Prayer and Action Can Bolster Gun Control ~ Joe D’Amore

By: Joe D’Amore – Oct. 2017

As I write this, countless families and friends of the victims of the Las Vegas massacre are now receiving the bodies, released from official coroners after a week of inexplicable tragedy. Sons, daughters, mothers, fathers, family members and friends felled in the prime of their lives in a moment of joy are finally returning home after a week that must surely have felt like eternity for many. The funerals will begin a new phase of a life turned upside down for so many. Closure at best is marginal for anyone. The suffering also extends to those injured and their loved ones.

For some of us prayer is a very significant and meaningful way to express our sorrows and condolences. It is a way to petition our God for granting peace in the hearts of those affected. And when this is done, publicly coupled with a moment of silence, it is the only way to demonstrate to those who are in the throes of unimaginable grief that they are not alone. It is an undeniable form of respect for life and those living. There isn’t a more powerful way to demonstrate love for strangers in their moment of need and to express unity with them.

For House Representative Seth Moulton and Senator Elizabeth Warren however, these basic concepts of human decency are absent from their public life. Warren callously tweeted “…prayers and moments of silence are NOT enough” . Moulton created a public spectacle by declining to observe a moment of silence on the floor of the U.S. House of Representative in protest of inaction on gun control.

Their irresponsible actions are not representative of many people they supposedly “represent”. At the hour when families were resigning to a new reality and while others were praying that perhaps the notice of the passing of their loved one was a mistake, they failed to exercise the quintessential evidence of exemplary leadership in trying times: Humility.

I wonder if they were to be so courageous in protesting against an unacceptable war. Would they engage in the same behavior on the holy grail of social justice? Would they not salute the flag to honor men and women in harm’s way? Would they disrespect veterans by not observing a moment of silence for the fallen? Would they “draw a line in the sand “ with a tweet that victimizes people that have sacrificed?

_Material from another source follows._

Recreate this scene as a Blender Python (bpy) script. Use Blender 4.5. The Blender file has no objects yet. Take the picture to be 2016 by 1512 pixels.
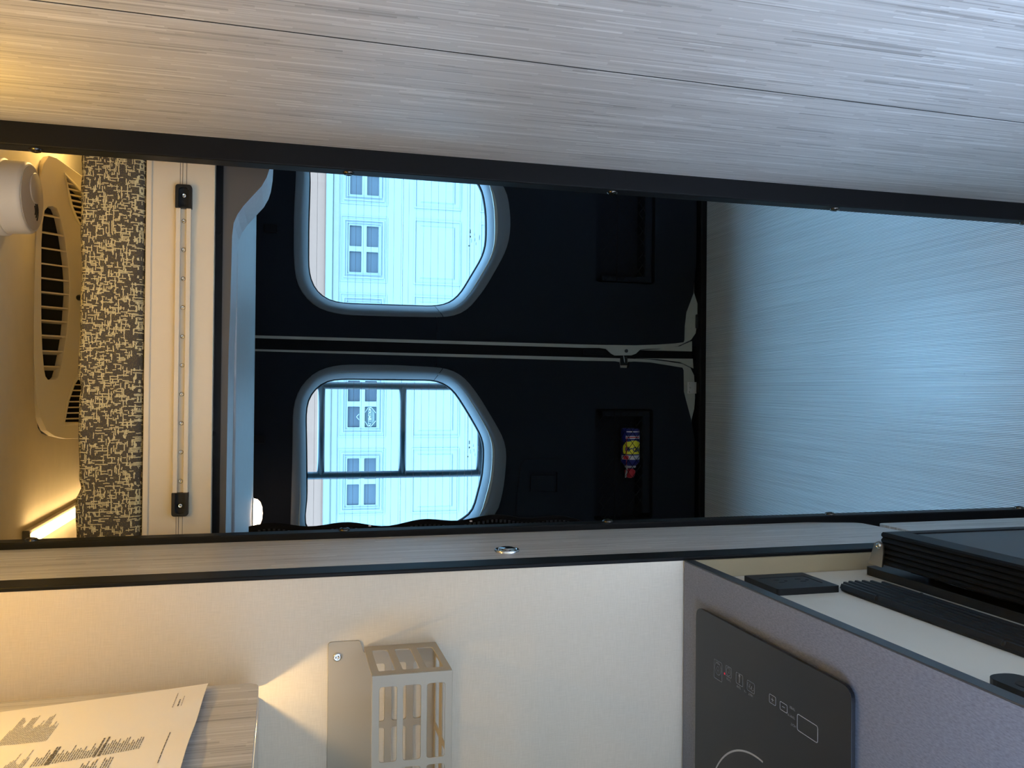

Somewhere in the translation I fail to see how effective leadership is predicated on offending people when they are broken hearted.

And when it comes to protesting who or what are they protesting to? It is far more difficult to affect legislative change by bi-partisan action, negotiation and promoting sensible public policy responses. And the hour to do so should follow when the families have at least the tentative beginnings of closure such as funeral or a return home of someone injured. Rather than resorting to badly-timed, offensive and ineffective theatrics, they should take inventory of their working relationships in congress and lead a necessary sea change in gun control.

I don’t know if the representative and senator have a spiritual bearing. What I do see clearly is they are very passionate people. And people with passion have hearts. I have prayed they and everyone else in congress use the backdrop of this tragedy as a time for unity. I pray that they follow the promptings in their hearts, whether morally based or spiritually guided, to hold at bay their political impulses and do what is right by the American people.

Our representative and senator have a marvelous opportunity to lead this effort because they come from Massachusetts. And Massachusetts has set a national standard that was recently praised by Nevada officials for responsible, balanced gun control. We’re not perfect but we have several things in good order that can be modeled nationally. In this state we have universal background checks, child safety rules and comprehensive regulation of large capacity firearms and magazines.

Though no deaths should be the ultimate goal, Massachusetts can claim the lowest gun fatality rate of all 50 states; about 3 per thousand. In 2014 Massachusetts enacted wide-sweeping legislation that provided rules and enforcement guidance for background checks for all private gun sales and access to a national instant criminal background database. This also included a vital check and sharing of pertinent mental health information.

There is plenty to take comfort from our own state that we have good controls in place. But ultimately it is a dangerous world and you can’t legislate evil completely out of our lives. At the very least our passionate and articulate senators have an opportunity to lead with a tail wind of legislative accomplishments from their own state. Not unlike healthcare and education, Massachusetts’s home-grown legislative accomplishments should be made conspicuous on Capitol Hill. It’s time to promote them in open forum in a spirit of cooperation and set aside destructive politicizing that creates a public policy void that keeps us all in more danger than we need to be.